Now he is wielding his clout and testing his fans' expectations. In his next movie, Revenge, he plays an unlikable cuckolder. Last week he began scouting locations for Dances with Wolves, a drama about the Sioux nation, in which he will star and make his debut as a director. Still, it makes him itch that his recent roles have earned him a Hunk-of-the-Month label. "I have the same problem with stardom that I have with royalty," he says. "They're judged not by the quality of their ideas but by their birthright. I didn't set out to be a star. If you do, you engage in manipulation. You do stuff to be liked. I didn't want to be endorsed; I wanted to be listened to. I had ideas about things."

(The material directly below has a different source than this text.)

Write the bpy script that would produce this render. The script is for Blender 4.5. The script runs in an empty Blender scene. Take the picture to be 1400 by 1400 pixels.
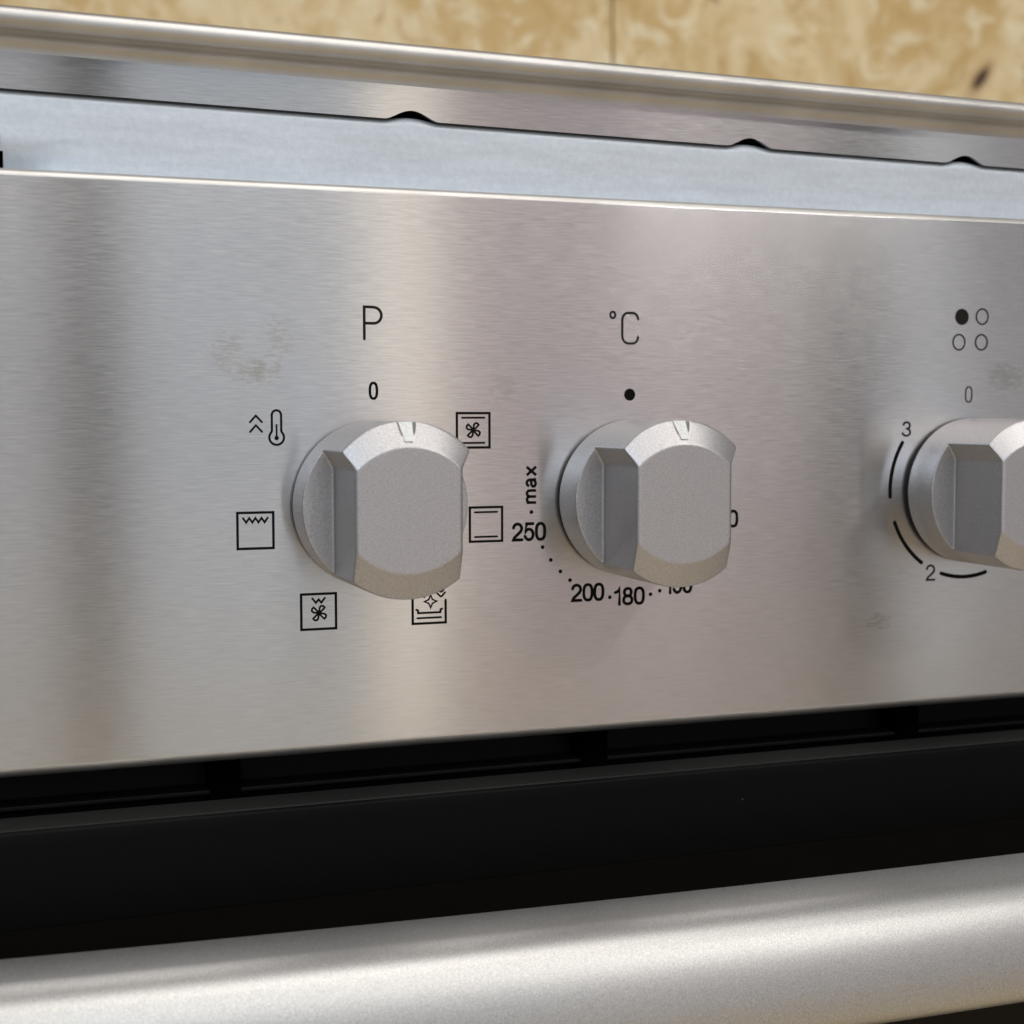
import bpy, bmesh, math, random
from mathutils import Vector, Matrix, noise

random.seed(4)
sc = bpy.context.scene
C = sc.collection
MM = 0.001
R = math.radians

# ------------------------------------------------------------------ camera
# world: X right along the panel, Z up, panel face in the plane Y = 0, origin = axis of the function knob
yaw, pitch, roll = R(20.029), R(3.734), R(-0.097)
fwd = Vector((math.sin(yaw) * math.cos(pitch), math.cos(yaw) * math.cos(pitch), -math.sin(pitch)))
rt = fwd.cross(Vector((0, 0, 1))).normalized()
up = rt.cross(fwd)
rt2 = math.cos(roll) * rt + math.sin(roll) * up
up2 = -math.sin(roll) * rt + math.cos(roll) * up
cam = bpy.data.objects.new('camera', bpy.data.cameras.new('camera'))
C.objects.link(cam)
m = Matrix((rt2, up2, -fwd)).transposed().to_4x4()
m.translation = Vector((-71.976, -271.645, 16.647)) * MM
cam.matrix_world = m
cam.data.sensor_width = 36
cam.data.lens = 36 * 2092.9 / 1400
cam.data.clip_start = 0.01
cam.data.clip_end = 50
cam.data.dof.use_dof = True
cam.data.dof.focus_distance = 0.281
cam.data.dof.aperture_fstop = 23
sc.camera = cam

# ------------------------------------------------------------------ world, lamps, exposure
w = bpy.data.worlds.new('World')
sc.world = w
w.use_nodes = True
w.node_tree.nodes['Background'].inputs[0].default_value = (0.97, 0.97, 1.0, 1)
w.node_tree.nodes['Background'].inputs[1].default_value = 0.08
sc.view_settings.view_transform = 'Standard'
sc.view_settings.look = 'None'
sc.view_settings.exposure = 0
sc.view_settings.gamma = 1
sc.cycles.use_denoising = True
sc.cycles.max_bounces = 5
sc.cycles.diffuse_bounces = 2
sc.cycles.glossy_bounces = 4
sc.cycles.adaptive_threshold = 0.02
sc.cycles.sample_clamp_indirect = 4


def lamp(name, loc, target, sx, sy, rad, col):
    l = bpy.data.lights.new(name, 'AREA')
    l.shape = 'RECTANGLE'
    l.size, l.size_y = sx, sy
    l.energy = rad * math.pi * sx * sy
    l.color = col
    o = bpy.data.objects.new(name, l)
    C.objects.link(o)
    o.location = loc
    d = Vector(target) - Vector(loc)
    o.rotation_euler = d.to_track_quat('-Z', 'Y').to_euler()
    return o


# lamps added opposite the cooker, two metres away: upright strips of different brightness,
# which the brushed steel draws out into its upright bands
for x0, x1, rad, col in (
        (-0.70, 0.075, 0.44, (0.92, 0.95, 1.0)),
        (0.075, 0.160, 0.03, (0.98, 0.97, 1.0)),
        (0.160, 0.525, 0.56, (0.85, 0.92, 1.0)),
        (0.525, 0.650, 1.15, (1.0, 0.91, 0.80)),
        (0.650, 0.76, 0.48, (1.0, 0.84, 0.82)),
        (0.76, 1.14, 0.41, (1.0, 0.85, 0.87)),
        (1.14, 1.32, 0.30, (1.0, 0.84, 0.87)),
        (1.32, 1.475, 0.05, (1.0, 0.85, 0.88)),
        (1.475, 1.63, 0.64, (0.95, 0.97, 1.0)),
        (1.63, 2.60, 0.36, (0.99, 0.97, 1.0))):
    lamp('band_lamp', ((x0 + x1) / 2, -2.0, 0.36), ((x0 + x1) / 2, 0, 0.36), x1 - x0 - 0.004, 2.2, rad * 0.92, col)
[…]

To be a new star in Hollywood is to be pegged as the reincarnation of some old star, and Costner watchers have their candidates. "Kevin fulfills many of the same ideals that a Jimmy Stewart or a Gary Cooper did for their generation: the little guy against the system, the pure guy vs. evil, the strong man in a time of trouble," says Tom Pollock, chairman of the MCA Motion Picture Group. "It's hard to think of any other leading man in his 30s who can play this variety of roles -- action hero, romantic lead and family man."
James Earl Jones, who co-stars in Field of Dreams, was at first skeptical of Cooping up Costner. "But watching Kevin on the monitor on location," he says, "I had to admit: it was Gary Cooper. For one thing, Gary Cooper was always looking to spit. He and Kevin have the same pucker in the mouth." For his part, Costner wouldn't mind going back in time to get back in the saddle. "I'd have loved to spend five or six years in the studio system," he says, "doing all those cowboy pictures. I was born 30 years too late for the kind of cinema I'd like to do."